Greenwald has also found reliable allies on the non-libertarian, anti-imperialist left. Noam Chomsky, a critic from the left of US foreign policy, is an old friend of Greenwald’s who appears to have remained loyal amid the rising and falling tides of his reputation. Greenwald shares Chomsky’s moral opposition to American intervention abroad but not his emphasis on foreign policy, which occupies him less frequently than media intrigues and domestic civil liberties matters.

A defining trait of Greenwald’s activity in the US and Brazil seems to be resistance to prevailing currents of moral denunciation. The historian Andre Pagliarini, writing in Jacobin magazine, has described the Car Wash investigation as giving rise to a moralising campaign. Popular TV networks and weekly magazines envisioned a chance to destroy corruption in Brazil once and for all. The censorious turn among American progressives that Greenwald criticises also seems to enjoy support from major outlets and is doubly moralising, in that the corruption it wants to stamp out is not financial but concerns the morally freighted issues of race and gender.

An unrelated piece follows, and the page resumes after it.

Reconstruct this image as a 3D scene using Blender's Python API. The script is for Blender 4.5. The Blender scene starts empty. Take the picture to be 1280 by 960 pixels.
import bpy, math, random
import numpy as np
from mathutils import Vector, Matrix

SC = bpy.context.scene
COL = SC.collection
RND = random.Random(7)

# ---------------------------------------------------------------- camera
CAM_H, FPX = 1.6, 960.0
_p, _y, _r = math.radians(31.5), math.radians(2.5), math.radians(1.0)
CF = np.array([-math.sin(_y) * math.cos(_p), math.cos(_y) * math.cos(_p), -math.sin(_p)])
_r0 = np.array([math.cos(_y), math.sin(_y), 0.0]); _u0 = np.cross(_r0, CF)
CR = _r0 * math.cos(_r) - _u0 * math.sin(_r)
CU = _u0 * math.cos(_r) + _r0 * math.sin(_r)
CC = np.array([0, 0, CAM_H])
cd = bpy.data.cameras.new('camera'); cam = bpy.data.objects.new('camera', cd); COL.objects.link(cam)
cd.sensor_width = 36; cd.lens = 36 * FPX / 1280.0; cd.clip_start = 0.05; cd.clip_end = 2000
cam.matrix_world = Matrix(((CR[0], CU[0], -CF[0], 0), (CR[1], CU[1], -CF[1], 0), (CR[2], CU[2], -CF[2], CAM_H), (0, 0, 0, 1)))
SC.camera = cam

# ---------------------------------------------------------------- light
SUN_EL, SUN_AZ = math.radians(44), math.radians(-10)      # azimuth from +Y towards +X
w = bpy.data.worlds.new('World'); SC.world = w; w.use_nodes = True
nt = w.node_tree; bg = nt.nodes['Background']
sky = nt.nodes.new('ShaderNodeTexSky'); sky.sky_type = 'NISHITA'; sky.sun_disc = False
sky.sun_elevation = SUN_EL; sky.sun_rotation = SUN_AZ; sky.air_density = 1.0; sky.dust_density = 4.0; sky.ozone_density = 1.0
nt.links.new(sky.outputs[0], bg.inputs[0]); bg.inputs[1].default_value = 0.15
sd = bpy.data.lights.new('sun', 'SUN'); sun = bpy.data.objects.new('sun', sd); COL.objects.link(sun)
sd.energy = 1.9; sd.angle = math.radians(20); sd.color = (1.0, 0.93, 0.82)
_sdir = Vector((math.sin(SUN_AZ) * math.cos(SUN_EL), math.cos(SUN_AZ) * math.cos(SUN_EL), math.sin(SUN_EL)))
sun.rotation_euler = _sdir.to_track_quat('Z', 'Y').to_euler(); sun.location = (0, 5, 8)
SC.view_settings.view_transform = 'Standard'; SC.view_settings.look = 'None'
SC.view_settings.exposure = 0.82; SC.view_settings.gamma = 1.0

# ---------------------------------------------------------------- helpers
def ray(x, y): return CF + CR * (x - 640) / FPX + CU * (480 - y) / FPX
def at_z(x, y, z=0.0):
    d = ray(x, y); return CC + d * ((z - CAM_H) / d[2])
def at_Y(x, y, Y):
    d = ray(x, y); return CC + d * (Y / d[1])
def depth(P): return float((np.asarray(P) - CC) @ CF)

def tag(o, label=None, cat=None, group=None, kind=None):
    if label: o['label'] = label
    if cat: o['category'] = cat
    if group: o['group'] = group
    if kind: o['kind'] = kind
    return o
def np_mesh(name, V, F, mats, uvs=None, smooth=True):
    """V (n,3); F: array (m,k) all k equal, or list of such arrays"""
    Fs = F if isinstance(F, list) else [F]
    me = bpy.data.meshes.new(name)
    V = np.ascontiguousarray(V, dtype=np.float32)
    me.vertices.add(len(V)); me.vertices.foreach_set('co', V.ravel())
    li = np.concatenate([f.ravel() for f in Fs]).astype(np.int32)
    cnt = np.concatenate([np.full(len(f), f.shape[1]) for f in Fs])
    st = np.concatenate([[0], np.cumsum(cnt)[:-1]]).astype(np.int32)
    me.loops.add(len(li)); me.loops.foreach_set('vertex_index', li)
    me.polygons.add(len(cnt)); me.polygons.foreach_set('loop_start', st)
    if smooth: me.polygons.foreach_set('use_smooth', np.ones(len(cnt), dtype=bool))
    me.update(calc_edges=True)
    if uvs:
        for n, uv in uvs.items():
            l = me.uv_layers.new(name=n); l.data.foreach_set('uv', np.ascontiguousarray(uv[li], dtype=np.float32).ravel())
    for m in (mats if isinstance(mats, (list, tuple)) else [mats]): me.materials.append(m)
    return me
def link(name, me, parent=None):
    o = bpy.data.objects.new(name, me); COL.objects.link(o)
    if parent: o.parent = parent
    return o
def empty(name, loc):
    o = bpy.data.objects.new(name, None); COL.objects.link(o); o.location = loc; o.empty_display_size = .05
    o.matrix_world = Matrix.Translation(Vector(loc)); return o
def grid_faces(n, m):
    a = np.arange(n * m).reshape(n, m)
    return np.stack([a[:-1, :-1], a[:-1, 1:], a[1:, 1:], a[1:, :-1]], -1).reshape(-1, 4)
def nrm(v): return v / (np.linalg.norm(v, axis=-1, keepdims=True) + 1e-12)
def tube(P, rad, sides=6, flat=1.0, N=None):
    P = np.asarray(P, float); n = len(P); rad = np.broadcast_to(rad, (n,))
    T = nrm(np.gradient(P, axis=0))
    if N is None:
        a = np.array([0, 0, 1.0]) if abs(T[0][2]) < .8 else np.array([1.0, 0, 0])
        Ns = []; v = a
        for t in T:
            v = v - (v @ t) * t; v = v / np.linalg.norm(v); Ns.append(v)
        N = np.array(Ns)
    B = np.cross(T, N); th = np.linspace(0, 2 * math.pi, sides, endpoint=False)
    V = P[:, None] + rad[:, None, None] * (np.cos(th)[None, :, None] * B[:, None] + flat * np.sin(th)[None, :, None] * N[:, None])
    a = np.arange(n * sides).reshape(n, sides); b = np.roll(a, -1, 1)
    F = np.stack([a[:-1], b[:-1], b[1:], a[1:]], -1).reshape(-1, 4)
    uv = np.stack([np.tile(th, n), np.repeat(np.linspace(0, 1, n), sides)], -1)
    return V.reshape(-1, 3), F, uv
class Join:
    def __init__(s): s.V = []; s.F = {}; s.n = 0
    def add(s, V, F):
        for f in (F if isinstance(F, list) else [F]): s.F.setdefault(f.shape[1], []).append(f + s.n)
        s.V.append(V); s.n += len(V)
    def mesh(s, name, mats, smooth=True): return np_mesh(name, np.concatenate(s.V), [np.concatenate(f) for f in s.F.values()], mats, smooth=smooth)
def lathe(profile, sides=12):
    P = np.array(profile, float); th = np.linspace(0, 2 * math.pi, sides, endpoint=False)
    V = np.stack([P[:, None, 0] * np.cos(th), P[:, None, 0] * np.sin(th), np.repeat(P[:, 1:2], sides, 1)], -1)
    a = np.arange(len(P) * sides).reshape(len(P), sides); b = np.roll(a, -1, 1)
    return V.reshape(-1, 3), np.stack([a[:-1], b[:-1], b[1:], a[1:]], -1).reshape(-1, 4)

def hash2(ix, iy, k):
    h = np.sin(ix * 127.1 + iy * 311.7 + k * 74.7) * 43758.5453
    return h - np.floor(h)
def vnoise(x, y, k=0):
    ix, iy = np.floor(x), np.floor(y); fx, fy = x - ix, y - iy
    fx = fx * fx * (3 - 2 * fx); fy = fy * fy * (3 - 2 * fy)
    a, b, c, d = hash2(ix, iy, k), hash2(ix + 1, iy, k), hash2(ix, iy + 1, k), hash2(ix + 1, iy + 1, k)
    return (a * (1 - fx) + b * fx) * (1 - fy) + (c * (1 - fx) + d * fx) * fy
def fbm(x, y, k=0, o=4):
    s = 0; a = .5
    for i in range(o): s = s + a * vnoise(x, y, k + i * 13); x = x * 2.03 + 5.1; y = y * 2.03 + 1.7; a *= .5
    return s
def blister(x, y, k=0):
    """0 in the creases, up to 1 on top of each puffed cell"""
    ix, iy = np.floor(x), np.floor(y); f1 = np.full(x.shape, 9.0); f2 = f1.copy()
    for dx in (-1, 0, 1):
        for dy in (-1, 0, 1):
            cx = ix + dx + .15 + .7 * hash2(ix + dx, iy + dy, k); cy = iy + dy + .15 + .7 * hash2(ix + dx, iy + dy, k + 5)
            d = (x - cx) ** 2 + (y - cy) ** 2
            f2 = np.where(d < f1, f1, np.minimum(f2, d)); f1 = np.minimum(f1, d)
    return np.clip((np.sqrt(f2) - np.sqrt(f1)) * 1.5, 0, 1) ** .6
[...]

But Greenwald has his own moralism, too. Despite much touting of his efforts to correct the abuses of the Car Wash investigation, he has little to say in Securing Democracy on the figures caught in the dragnet who were truly corrupt – the oil-company oligarchs and political hacks who enriched themselves at the expense of a whole country. Might the fallout from his reporting contribute, in proportion, to overturning the just convictions emanating from the investigation as well as the unjust ones? Greenwald might reply that this is a small price to pay for combating judicial abuses. The matter seems to deserve a more detailed accounting – and Greenwald’s American critics may also be right to suspect that the habit of counterpunching, brave as it may be, involves its own set of hazards.